Anteplilerin Gazi olduğu günlerde Fransızlar şehri bombalamaya devam ediyordu. Fransızlar savunmayı yöneten kadronun izini sürmeye çalışıyordu. Özdemir Bey ve Heyet-i Merkeziye halktan 200 kişilik bir grubu da alıp şehir dışına çıktılar, aynı gün 200 kişilik bir başka grupta onları takip etti. Savaşanlar şehir dışına çıkmış geriye bir avuç halklı birlik ve enkaz hale gelmiş kent kalmıştı.

8 Şubat 1921’de halk Fransızlara değil, açlığa yenilmişti. Gaziantep’te tek bir silahlı kalmamıştı. Kalanların da teslim olmaktan başka çaresi kalmamıştı. Fransız karargâhına gidip, Antep’i alabileceklerini söylemişlerdi.

Fransızlar bu teklifi inanmamıştı, “Eğer teklifiniz doğruysa kaledeki Türk Bayrağını indirin, yerine beyaz teslim bayrağını çekin.” dediler ve çaresiz razı olundu.

Kefen Bayraklı Kale: Gaziantep

Teslim bayrağı için halktan beyaz çarşaf istendi ancak halk “Biz ölülerimizi kefensiz gömdük, bizden nasıl teslim bayrağı istersin!” şeklinde yanıt verdiler.

Bunun üzerine çaresiz Şeyh Camii Hastanesi’ne gittiler ve şehitlere kefen yapılan beyaz bezden küçük bir parça aldılar.
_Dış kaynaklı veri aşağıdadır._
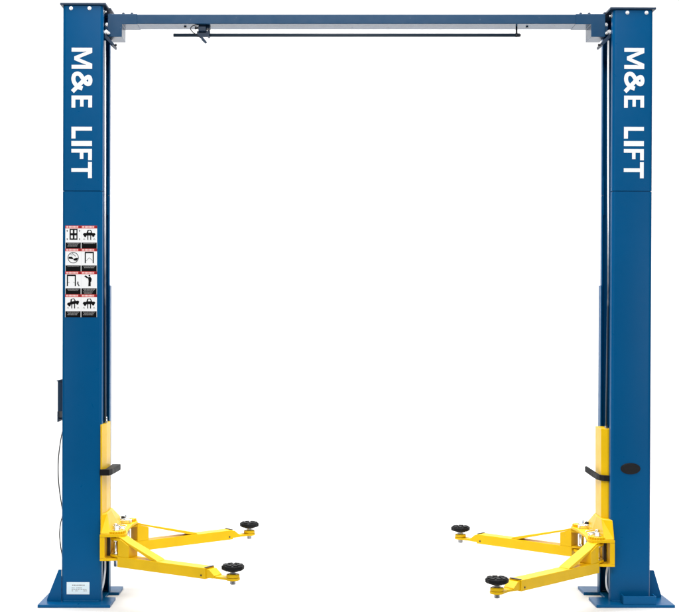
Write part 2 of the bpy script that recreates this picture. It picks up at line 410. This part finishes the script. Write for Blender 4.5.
# ---- overhead beam -------------------------------------------------------------
mb = MB(); mb.box(-1.50, 1.50, .0825, .2425, 3.517, 3.574)
beam = mb.build('overhead_beam', BEAMB, lift, bevel=.003)
for s in (-1, 1):
    mb = MB()
    mb.prism([(1.514, 3.437), (1.428, 3.437), (1.428, 3.5145), (1.335, 3.5145), (1.335, 3.577), (1.514, 3.577)], .080, .245, f=lambda a, b2, h: (s * a, h, b2))
    mb.box(s * 1.5142, s * 1.5345, .10, .22, 3.458, 3.51)
    mb.build('end_bracket', BEAMB, beam, bevel=.002)
    for x, y in ((1.424, .12), (1.372, .12), (1.424, .21), (1.372, .21)): bolt(beam, (s * x, y, 3.5772), .0085, .012, 'z', NAVY)
    for z in (3.545,): bolt(beam, (s * 1.522, .10, z - .03), .009, .010, 'y')
    mb = MB(); mb.cyl((s * 1.05, .16, 3.5165), .008, -.006, 'z', 12); mb.build('bolt', DARKST, beam)

# shut-off bar hanging under the beam
mb = MB(); mb.cyl((-1.122, .16, 3.464), .0105, 2.120, 'x', 16)
bar_o = mb.build('shutoff_bar', BARP, lift)
mb = MB(); mb.cyl((.986, .16, 3.4655), .0055, .051, 'z', 10); mb.cyl((.980, .16, 3.464), .0125, .012, 'x', 14); mb.build('hanger', DARKST, bar_o)
mb = MB(); mb.cyl((.9985, .16, 3.464), .0125, .012, 'x', 14, .008); mb.build('end_cap', DARKST, bar_o)
mb = MB(); mb.box(-.965, -.918, .11, .20, 3.478, 3.5165); mb.box(-.9178, -.895, .12, .18, 3.500, 3.5165); mb.box(-.945, -.925, .13, .17, 3.462, 3.478)
mb.build('limit_switch', NAVY, bar_o, bevel=.003)
mb = MB(); mb.tube([(-.962, .10, 3.515), (-.995, .10, 3.510), (-1.012, .10, 3.492), (-.998, .10, 3.470), (-.968, .12, 3.452), (-.955, .15, 3.446)], .0028, 8, 5)
mb.build('switch_wire', CORD, bar_o)
mb = MB(); mb.cyl((-.985, .10, 3.496), .011, .020, 'x', 12, .005); mb.build('switch_plunger', CORD, bar_o)
mb = MB(); mb.box(-.975, -.900, .128, .1445, 3.448, 3.482); mb.box(-.912, -.898, .1445, .19, 3.452, 3.494)
mb.prism([(-.955, 3.446), (-.940, 3.446), (-.912, 3.412), (-.922, 3.404), (-.945, 3.425)], .12, .127, f=lambda a, b2, h: (a, h, b2))
mb.build('switch_lever', NAVY, bar_o, bevel=.002)

# ---- carriages -------------------------------------------------------------------
PIV = [(1.450, 0.00), (1.450, 0.48)]
def make_carriage(s, dz):
    zt = 1.084 + dz * .9
    if s < 0: plan = [(1.545, -.005), (1.536, -.005), (1.522, .09), (1.526, .275), (1.545, .275)]
    else:     plan = [(1.545, .056), (1.522, .056), (1.489, .088), (1.495, .275), (1.545, .275)]
    mb = MB()
    mb.prism([(s * a, b2) for a, b2 in plan], .43 + dz, zt)
    car = mb.build('carriage', YELLOW, lift, bevel=.002)
    # lug bracket: web, top plate with two rounded lugs, bottom plate
    e0, y0, y1 = 1.540, -.062, .545
    def lug(r):
        return [(e0, y0), (1.47, y0)] + [(1.450 - r * math.sin(math.radians(a)) if False else 1.450 - r * math.cos(math.radians(a)), r * math.sin(math.radians(a))) for a in (-70, -50, -30, -10, 10)] + \
               [(1.400, .13), (1.400, .35)] + [(1.450 - r * math.cos(math.radians(a)), .48 + r * math.sin(math.radians(a))) for a in (-10, 10, 30, 50, 70)] + [(1.47, y1), (e0, y1)]
    mb = MB()
    mb.box(s * e0, s * 1.511, y0 + .001, y1 - .001, .2875 + dz, .4145 + dz)
    mb.prism([(s * a, b2) for a, b2 in lug(.066)], .415 + dz, .431 + dz)
    mb.prism([(s * a, b2) for a, b2 in lug(.052)], .273 + dz, .287 + dz)
    mb.build('lug_bracket', YELLOW, car, bevel=.002)
    # sloped shoulder between post and lugs
    mb = MB()
    lo = [(e0 - .001, y0 + .004), (1.478, y0 + .010), (1.462, .24), (1.478, .53), (e0 - .001, .53)]
    hi = [(e0 - .001, -.004), (1.512 if s < 0 else 1.484, .05), (1.508 if s < 0 else 1.480, .17), (1.516 if s < 0 else 1.488, .28), (e0 - .001, .28)]
    A = [mb.bm.verts.new((s * a, b2, .4315 + dz)) for a, b2 in lo]; B = [mb.bm.verts.new((s * a, b2, .545 + dz)) for a, b2 in hi]
    mb.bm.faces.new(A[::-1]); mb.bm.faces.new(B)
    for i in range(5): mb.bm.faces.new([A[i], A[(i + 1) % 5], B[(i + 1) % 5], B[i]])
    mb.build('shoulder', YELLOW, car, bevel=.006)
    # gear segments with latch pins, springs and pull rings above each pivot
    for k, (px, py) in enumerate(PIV):
        sy = -1 if k == 0 else 1
        mb = MB(); pts = []
        nT = 22
        for i in range(nT * 2):
            a = 2 * math.pi * i / (nT * 2); r = .058 if i % 2 else .049
            pts += [(px + r * math.cos(a - .05), py + r * math.sin(a - .05)), (px + r * math.cos(a + .05), py + r * math.sin(a + .05))]
        mb.prism([(s * a, b2) for a, b2 in pts], .4315 + dz, .446 + dz)
        mb.build('restraint_gear', YELLOW, car)
        mb = MB()
        mb.cyl((s * px, py, .2600 + dz - .03), .0155, .240, 'z', 18); mb.cyl((s * px, py, .4462 + dz), .024, .006, 'z', 18); mb.cyl((s * px, py, .4522 + dz), .016, .010, 'z', 6)
        mb.build('pivot_pin', STEEL, car)
        for z0, z1 in ((.3055, .3115), (.3835, .3905)):
            mb = MB(); mb.cyl((s * px, py, z0 + dz), .028, z1 - z0, 'z', 20); mb.build('pin_washer', STEEL, car)
        mb = MB(); mb.box(s * 1.5108, s * 1.492, py - .012 + .045, py + .028 + .045, .288 + dz, .4145 + dz); mb.build('dark_gap_block', DARKST, car, bevel=.002)  # dark block standing in for the shaded gap behind the pin
        mb = MB(); mb.tube([(s * 1.5125, y0 - .0005, .2885 + dz), (s * 1.5108, py + .03, .2885 + dz)] if k == 0 else [(s * 1.5108, .40, .2885 + dz), (s * 1.5108, .53, .2885 + dz)], .0045, 6, 0); mb.build('weld_bead', YELLOW, car)
        lxp, lyp = px + .016, py - sy * .085
        mb = MB()
        pts2 = [(lxp - .045, lyp - .022), (lxp + .03, lyp - .022), (lxp + .03, lyp + .022), (lxp - .045, lyp + .022)]
        mb.prism([(s * a, b2) for a, b2 in pts2], .4320 + dz, .453 + dz)
        for t in range(6):
            yy = lyp - .018 + t * .0066
            mb.box(s * (lxp - .053), s * (lxp - .0452), yy, yy + .0035, .434 + dz, .452 + dz)
        mb.build('latch_block', STEEL, car, bevel=.0015)
        mb = MB()
        mb.cyl((s * (lxp + .0), lyp, .4535 + dz), .006, .022, 'z', 12)
        mb.tube([(s * lxp + .011 * math.cos(i * .8), lyp + .011 * math.sin(i * .8), .456 + dz + i * .0006) for i in range(30)], .0022, 6, 0)
        mb.build('latch_spring', STEEL if k == 0 else DARKST, car)
        mb = MB()
        mb.tube([(s * lxp + .021 * math.cos(2 * math.pi * i / 20), lyp + .019 * math.sin(2 * math.pi * i / 20), .460 + dz + .003 * math.sin(2 * math.pi * i / 20 + .4)) for i in range(21)], .003, 6, 0)
        mb.build('pull_ring', STEEL, car)
    # retaining clip rods crossing the gears
    for j, (ya, xb, yb) in enumerate(((.045, 1.410, .02), (.10, 1.405, .085), (.17, 1.408, .15))):
        mb = MB()
        mb.tube([(s * 1.476, ya, .452 + dz), (s * 1.45, ya - .008, .457 + dz), (s * xb, yb, .452 + dz)], .0042, 8, 5)
        mb.build('latch_rod', STEEL, car)
    # cable ferrule on the carriage top
    mb = MB(); mb.cyl((s * (1.528 if s < 0 else 1.525), .105, zt + .0005), .010, .016, 'z', 6); mb.cyl((s * (1.528 if s < 0 else 1.525), .105, zt + .0165), .007, .022, 'z', 12); mb.build('cable_ferrule', STEEL, car)
    # rubber guard that keeps car doors off the post
    mb = MB()
    if s < 0:
        mb.prism([(-1.5475, -.018), (-1.490, -.018), (-1.478, .03), (-1.464, .285), (-1.5175, .285), (-1.5175, .03), (-1.5345, -.0085), (-1.5475, -.0085)], .778 + dz, .816 + dz)
        mb.build('door_guard', RUBBER, car, bevel=.004)
    else:
        arcp = [(1.552, .030), (1.526, .036), (1.500, .052), (1.479, .085), (1.470, .13), (1.466, .19), (1.460, .25), (1.442, .34)]
        inner = [(a + .006, b2 + .014) for a, b2 in arcp[:4]] + [(a + .014, b2 + .004) for a, b2 in arcp[4:]]
        mb.prism(arcp + inner[::-1], .737, .772, f=lambda a, b2, h: (a, b2, h + max(0, b2 - .12) ** 2 * .5))
        mb.build('door_guard', RUBBER, car, bevel=.003, label='curved black rubber door guard')
    return car
cl = make_carriage(-1, 0.0); cr = make_carriage(1, -0.035)

# wire ropes and hoses in the open side of each post
for s, zt in ((-1, 1.10), (1, 1.07)):
    mb = MB(); mb.tube([(s * (1.528 if s < 0 else 1.520), .075 if s < 0 else .085, zt), (s * 1.5285, .066, 1.9), (s * 1.5285, .066, 3.41)], .0062, 10, 0)
    mb.build('lifting_cable', ROPE, lift)
    mb = MB(); 
    if s < 0: pts = [(-1.528, .035, .40), (-1.523, .035, .25), (-1.524, .035, .19), (-1.531, .03, .13), (-1.540, .03, .09), (-1.56, .08, .05)]
    else: pts = [(1.526, .03, .40), (1.520, .03, .25), (1.510, .03, .18), (1.508, .03, .13), (1.515, .03, .085), (1.545, .06, .045)]
    mb.tube(pts, .0062, 10, 6); mb.build('hydraulic_hose', HOSE, lift)

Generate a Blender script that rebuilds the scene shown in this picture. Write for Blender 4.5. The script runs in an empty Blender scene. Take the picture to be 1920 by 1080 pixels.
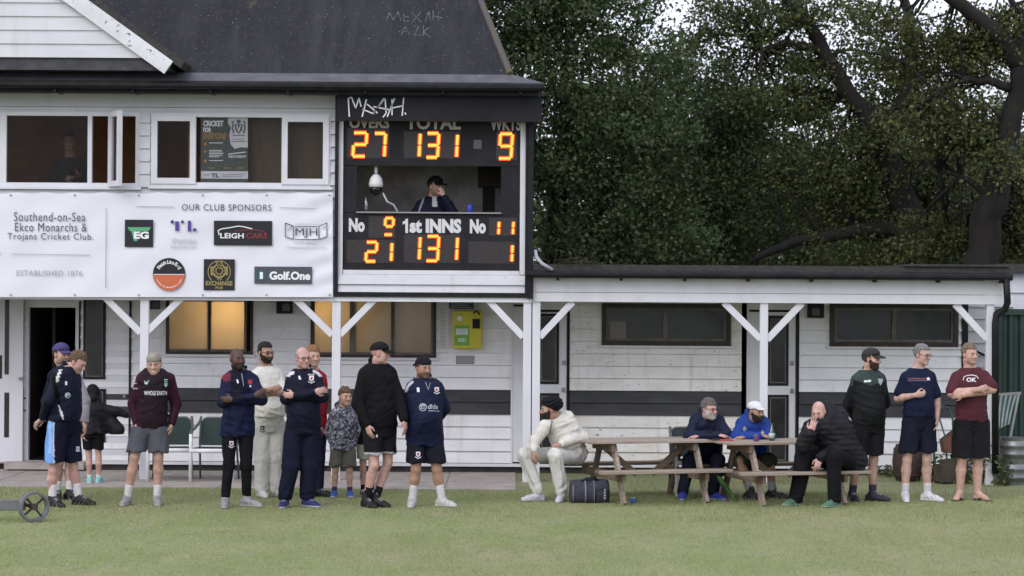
import bpy, math, random
import numpy as np
from mathutils import Vector
from mathutils.bvhtree import BVHTree

S = bpy.context.scene
COL = S.collection
# ------------------------------------------------------------------ camera, world, sun, exposure
FPX, CAMH, ROLL = 4125.0, 2.36, 0.0065          # focal length in photo pixels, eye height, slight roll
PIT = math.atan(20 / FPX)
_F = np.array((0, math.cos(PIT), math.sin(PIT)))
_U0 = np.array((0, -math.sin(PIT), math.cos(PIT)))
_X = np.array((1.0, 0, 0))
_R = math.cos(ROLL) * _X + math.sin(ROLL) * _U0
_U = math.cos(ROLL) * _U0 - math.sin(ROLL) * _X
cam = bpy.data.objects.new('camera', bpy.data.cameras.new('camera'))
COL.objects.link(cam)
from mathutils import Matrix
cam.matrix_world = Matrix(((_R[0], _U[0], -_F[0], 0), (_R[1], _U[1], -_F[1], 0), (_R[2], _U[2], -_F[2], CAMH), (0, 0, 0, 1)))
cam.data.sensor_width = 36
cam.data.lens = FPX / 1920 * 36
cam.data.clip_end = 2000
cam.data.dof.use_dof = True; cam.data.dof.focus_distance = 25.8; cam.data.dof.aperture_fstop = 2.6
S.camera = cam

SUN_EL, SUN_AZ = math.radians(38), math.radians(215)      # soft overcast sun, behind and left of the camera
w = bpy.data.worlds.new('World'); S.world = w; w.use_nodes = True
nt = w.node_tree
sky = nt.nodes.new('ShaderNodeTexSky'); sky.sky_type = 'NISHITA'; sky.sun_disc = False
sky.sun_elevation = SUN_EL; sky.sun_rotation = SUN_AZ; sky.dust_density = 4; sky.air_density = 1.0; sky.ozone_density = 1
hs = nt.nodes.new('ShaderNodeHueSaturation'); hs.inputs['Saturation'].default_value = 0.45; hs.inputs['Value'].default_value = 1.0
nt.links.new(sky.outputs[0], hs.inputs['Color'])
oc = nt.nodes.new('ShaderNodeMix'); oc.data_type = 'RGBA'; oc.inputs[0].default_value = .72          # cloud cover over the clear-sky model
oc.inputs[7].default_value = (9.5, 9.9, 11.7, 1)
nt.links.new(hs.outputs[0], oc.inputs[6]); nt.links.new(oc.outputs[2], nt.nodes['Background'].inputs['Color'])
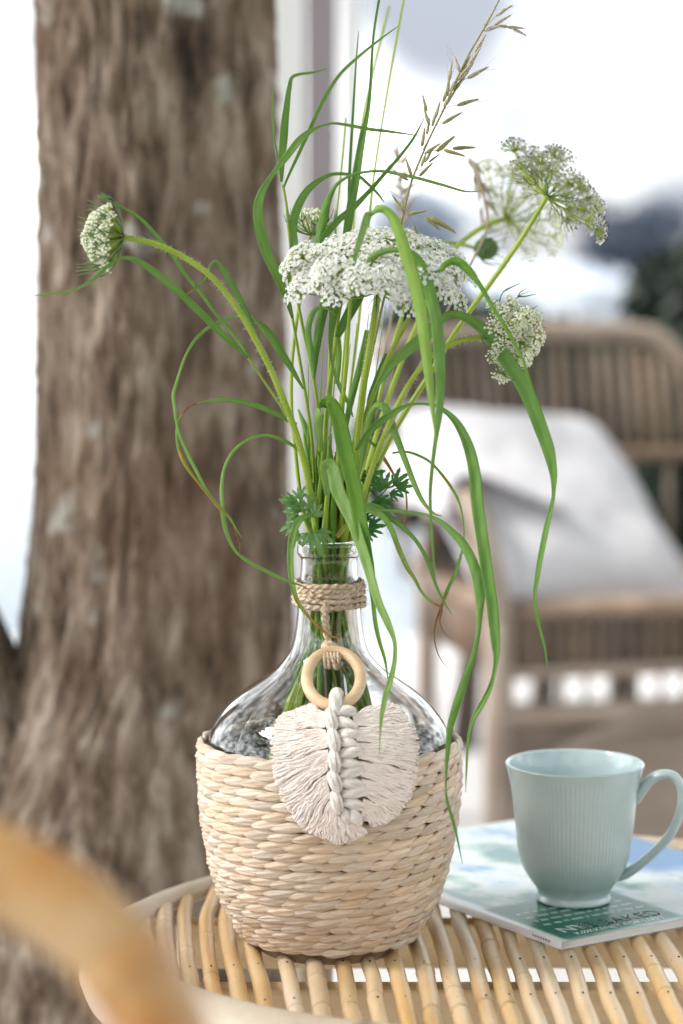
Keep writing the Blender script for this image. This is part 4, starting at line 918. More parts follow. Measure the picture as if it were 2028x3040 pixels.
blade(g, [(760, 962, 3), (718, 941, 5), (691, 943, 8), (655, 954, 10), (620, 972, 12), (584, 1004, 11), (557, 1044, 9), (539, 1088, 9), (524, 1138, 11), (515, 1173, 13), (519, 1213, 11), (524, 1254, 9), (539, 1306, 10), (566, 1364, 12), (593, 1418, 12), (615, 1458, 9), (646, 1498, 8), (687, 1543, 6), (700, 1579, 4), (711, 1614, 4), (713, 1650, 2)], (1.55, 1.51, 1.50, 1.495), 11, .55, dry=[(.84, 1, .9)], phi=.15)
blade(g, [(905, 1375, 8), (890, 1342, 10), (865, 1320, 11), (829, 1302, 13), (789, 1292, 9), (745, 1302, 9), (709, 1324, 11), (682, 1355, 11), (664, 1400, 11), (658, 1454, 13), (660, 1498, 13), (664, 1543, 15), (678, 1596, 13), (704, 1641, 9), (740, 1668, 13), (789, 1695, 13), (834, 1717, 11), (870, 1730, 8), (914, 1748, 3), (963, 1791, 1)], (1.56, 1.53, 1.50, 1.51, 1.53), 12, .5, dry=[(.9, 1, .6)], phi=.2)
# --- grass 5: tallest blade
g = grass('tallest grass whose blade runs off the top of the picture')
stem(g, [(1020, 860), (1006, 932), (992, 1035), (981, 1146), (963, 1300), (955, 1380), (948, 1480), (945, 1595)], (1.57, 1.57), 11, 14, 105, tone=.2)
blade(g, [(1008, 900, 10), (1015, 800, 26), (1025, 720, 28), (1035, 650, 30), (1045, 590, 30), (1057, 523, 29), (1076, 408, 23), (1092, 332, 14), (1100, 255, 11), (1108, 115, 8), (1126, -5, 8), (1140, -70, 2)], (1.575, 1.585, 1.59), 13, .22)
blade(g, [(1030, 800, 9), (1035, 650, 10), (1038, 510, 10), (1047, 357, 9), (1057, 191, 6), (1065, 92, 2)], (1.58, 1.60), 14, .15, phi=.1)
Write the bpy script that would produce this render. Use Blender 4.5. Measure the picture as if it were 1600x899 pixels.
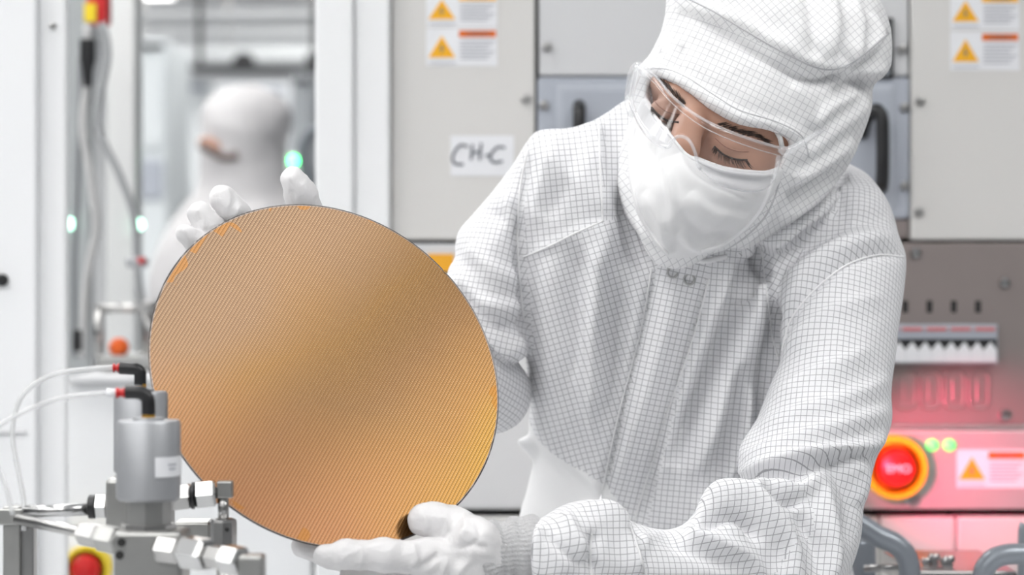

Yaklaşık 11 aylık direnişten sonra, Gaziantep Kalesinde Türk bayrağının hemen yanında kefenden bir teslim bayrağı dalgalandı.

20 Ekim 1921’de yapılan Ankara Antlaşmasıyla Fransızlar, Gaziantep başta olmak üzere Güney cephesinde işgal ettikleri yerlerden çekildiler. 25 Aralık 1921 günü son Fransız kuvvetlerinin de çekilmesiyle Türk askerleri sevinç gözyaşları içinde Gaziantep’e dönmüşlerdi.

Gaziantepliler verdikleri amansız mücadeleyle Kurtuluş Savaşı’nın meşalesini yaktılar. Gaziantepliler İstiklal Madalyası alamadılar. Neden İstiklal Madalyası alamadıkları sorulduğunda “Biz madalya için savaşmadık” yanıtını verdiler. Gaziantep’te 6317 şehit verildi. Yıllar sonra şehitlerini kanlı elbiseleriyle gömdükleri çukurlardan çıkartıp Çınarlı Camii Şehit mezarlığına gömüldüler.